--- start ---

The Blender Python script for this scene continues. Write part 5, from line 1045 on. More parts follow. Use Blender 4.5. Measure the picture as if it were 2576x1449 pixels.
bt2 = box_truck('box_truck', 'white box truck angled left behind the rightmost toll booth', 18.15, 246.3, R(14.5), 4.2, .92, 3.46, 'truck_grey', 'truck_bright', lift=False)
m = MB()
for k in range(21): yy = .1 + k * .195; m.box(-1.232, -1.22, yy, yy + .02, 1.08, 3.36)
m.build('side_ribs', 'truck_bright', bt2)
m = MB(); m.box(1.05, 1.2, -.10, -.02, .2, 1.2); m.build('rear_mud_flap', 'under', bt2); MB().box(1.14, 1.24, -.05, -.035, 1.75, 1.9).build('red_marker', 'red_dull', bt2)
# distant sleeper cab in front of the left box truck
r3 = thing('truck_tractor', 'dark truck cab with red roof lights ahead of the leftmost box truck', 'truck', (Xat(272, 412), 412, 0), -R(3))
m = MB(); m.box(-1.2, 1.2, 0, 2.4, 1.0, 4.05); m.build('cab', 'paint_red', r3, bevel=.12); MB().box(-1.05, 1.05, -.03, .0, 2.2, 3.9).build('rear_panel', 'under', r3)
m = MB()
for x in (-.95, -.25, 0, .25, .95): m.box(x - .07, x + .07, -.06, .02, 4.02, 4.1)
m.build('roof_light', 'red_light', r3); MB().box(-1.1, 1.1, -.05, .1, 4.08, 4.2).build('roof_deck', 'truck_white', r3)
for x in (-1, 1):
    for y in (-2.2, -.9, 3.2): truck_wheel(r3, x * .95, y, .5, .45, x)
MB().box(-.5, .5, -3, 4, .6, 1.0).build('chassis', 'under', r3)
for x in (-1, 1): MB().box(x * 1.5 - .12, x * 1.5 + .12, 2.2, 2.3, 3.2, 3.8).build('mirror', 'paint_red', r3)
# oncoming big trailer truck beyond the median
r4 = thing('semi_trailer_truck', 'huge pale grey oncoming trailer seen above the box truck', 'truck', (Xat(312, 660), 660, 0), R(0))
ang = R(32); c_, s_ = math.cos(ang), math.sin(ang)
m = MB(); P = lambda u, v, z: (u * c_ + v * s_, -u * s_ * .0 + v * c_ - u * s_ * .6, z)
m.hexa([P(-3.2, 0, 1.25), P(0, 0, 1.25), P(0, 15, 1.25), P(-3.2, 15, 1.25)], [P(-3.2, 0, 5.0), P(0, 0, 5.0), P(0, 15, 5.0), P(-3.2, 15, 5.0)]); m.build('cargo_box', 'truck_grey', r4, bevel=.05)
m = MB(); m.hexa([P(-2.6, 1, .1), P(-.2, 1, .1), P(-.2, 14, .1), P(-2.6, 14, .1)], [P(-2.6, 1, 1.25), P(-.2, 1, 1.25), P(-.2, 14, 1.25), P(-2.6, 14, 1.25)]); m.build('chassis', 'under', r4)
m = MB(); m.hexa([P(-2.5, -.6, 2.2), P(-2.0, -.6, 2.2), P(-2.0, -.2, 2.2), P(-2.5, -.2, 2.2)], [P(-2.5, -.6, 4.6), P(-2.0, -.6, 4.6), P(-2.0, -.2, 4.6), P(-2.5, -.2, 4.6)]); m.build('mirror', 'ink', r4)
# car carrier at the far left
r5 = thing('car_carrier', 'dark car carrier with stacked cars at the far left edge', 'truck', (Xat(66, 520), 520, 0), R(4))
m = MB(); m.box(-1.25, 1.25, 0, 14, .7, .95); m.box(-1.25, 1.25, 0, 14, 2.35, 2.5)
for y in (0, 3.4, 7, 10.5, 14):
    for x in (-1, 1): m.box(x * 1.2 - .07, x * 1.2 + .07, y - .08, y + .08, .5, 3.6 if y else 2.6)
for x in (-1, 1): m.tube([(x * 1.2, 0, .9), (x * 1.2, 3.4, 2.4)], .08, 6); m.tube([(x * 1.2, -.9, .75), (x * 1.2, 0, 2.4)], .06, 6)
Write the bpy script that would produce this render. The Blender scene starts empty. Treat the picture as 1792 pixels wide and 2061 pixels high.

--- end ---

Repeat the records above exactly.

**Answer for the task:**
The Blender Python script for this scene continues. Write part 5, from line 1045 on. More parts follow. Use Blender 4.5. Measure the picture as if it were 2576x1449 pixels.
bt2 = box_truck('box_truck', 'white box truck angled left behind the rightmost toll booth', 18.15, 246.3, R(14.5), 4.2, .92, 3.46, 'truck_grey', 'truck_bright', lift=False)
m = MB()
for k in range(21): yy = .1 + k * .195; m.box(-1.232, -1.22, yy, yy + .02, 1.08, 3.36)
m.build('side_ribs', 'truck_bright', bt2)
m = MB(); m.box(1.05, 1.2, -.10, -.02, .2, 1.2); m.build('rear_mud_flap', 'under', bt2); MB().box(1.14, 1.24, -.05, -.035, 1.75, 1.9).build('red_marker', 'red_dull', bt2)
# distant sleeper cab in front of the left box truck
r3 = thing('truck_tractor', 'dark truck cab with red roof lights ahead of the leftmost box truck', 'truck', (Xat(272, 412), 412, 0), -R(3))
m = MB(); m.box(-1.2, 1.2, 0, 2.4, 1.0, 4.05); m.build('cab', 'paint_red', r3, bevel=.12); MB().box(-1.05, 1.05, -.03, .0, 2.2, 3.9).build('rear_panel', 'under', r3)
m = MB()
for x in (-.95, -.25, 0, .25, .95): m.box(x - .07, x + .07, -.06, .02, 4.02, 4.1)
m.build('roof_light', 'red_light', r3); MB().box(-1.1, 1.1, -.05, .1, 4.08, 4.2).build('roof_deck', 'truck_white', r3)
for x in (-1, 1):
    for y in (-2.2, -.9, 3.2): truck_wheel(r3, x * .95, y, .5, .45, x)
MB().box(-.5, .5, -3, 4, .6, 1.0).build('chassis', 'under', r3)
for x in (-1, 1): MB().box(x * 1.5 - .12, x * 1.5 + .12, 2.2, 2.3, 3.2, 3.8).build('mirror', 'paint_red', r3)
# oncoming big trailer truck beyond the median
r4 = thing('semi_trailer_truck', 'huge pale grey oncoming trailer seen above the box truck', 'truck', (Xat(312, 660), 660, 0), R(0))
ang = R(32); c_, s_ = math.cos(ang), math.sin(ang)
m = MB(); P = lambda u, v, z: (u * c_ + v * s_, -u * s_ * .0 + v * c_ - u * s_ * .6, z)
m.hexa([P(-3.2, 0, 1.25), P(0, 0, 1.25), P(0, 15, 1.25), P(-3.2, 15, 1.25)], [P(-3.2, 0, 5.0), P(0, 0, 5.0), P(0, 15, 5.0), P(-3.2, 15, 5.0)]); m.build('cargo_box', 'truck_grey', r4, bevel=.05)
m = MB(); m.hexa([P(-2.6, 1, .1), P(-.2, 1, .1), P(-.2, 14, .1), P(-2.6, 14, .1)], [P(-2.6, 1, 1.25), P(-.2, 1, 1.25), P(-.2, 14, 1.25), P(-2.6, 14, 1.25)]); m.build('chassis', 'under', r4)
m = MB(); m.hexa([P(-2.5, -.6, 2.2), P(-2.0, -.6, 2.2), P(-2.0, -.2, 2.2), P(-2.5, -.2, 2.2)], [P(-2.5, -.6, 4.6), P(-2.0, -.6, 4.6), P(-2.0, -.2, 4.6), P(-2.5, -.2, 4.6)]); m.build('mirror', 'ink', r4)
# car carrier at the far left
r5 = thing('car_carrier', 'dark car carrier with stacked cars at the far left edge', 'truck', (Xat(66, 520), 520, 0), R(4))
m = MB(); m.box(-1.25, 1.25, 0, 14, .7, .95); m.box(-1.25, 1.25, 0, 14, 2.35, 2.5)
for y in (0, 3.4, 7, 10.5, 14):
    for x in (-1, 1): m.box(x * 1.2 - .07, x * 1.2 + .07, y - .08, y + .08, .5, 3.6 if y else 2.6)
for x in (-1, 1): m.tube([(x * 1.2, 0, .9), (x * 1.2, 3.4, 2.4)], .08, 6); m.tube([(x * 1.2, -.9, .75), (x * 1.2, 0, 2.4)], .06, 6)
Write the bpy script that would produce this render. The Blender scene starts empty. Treat the picture as 1792 pixels wide and 2061 pixels high.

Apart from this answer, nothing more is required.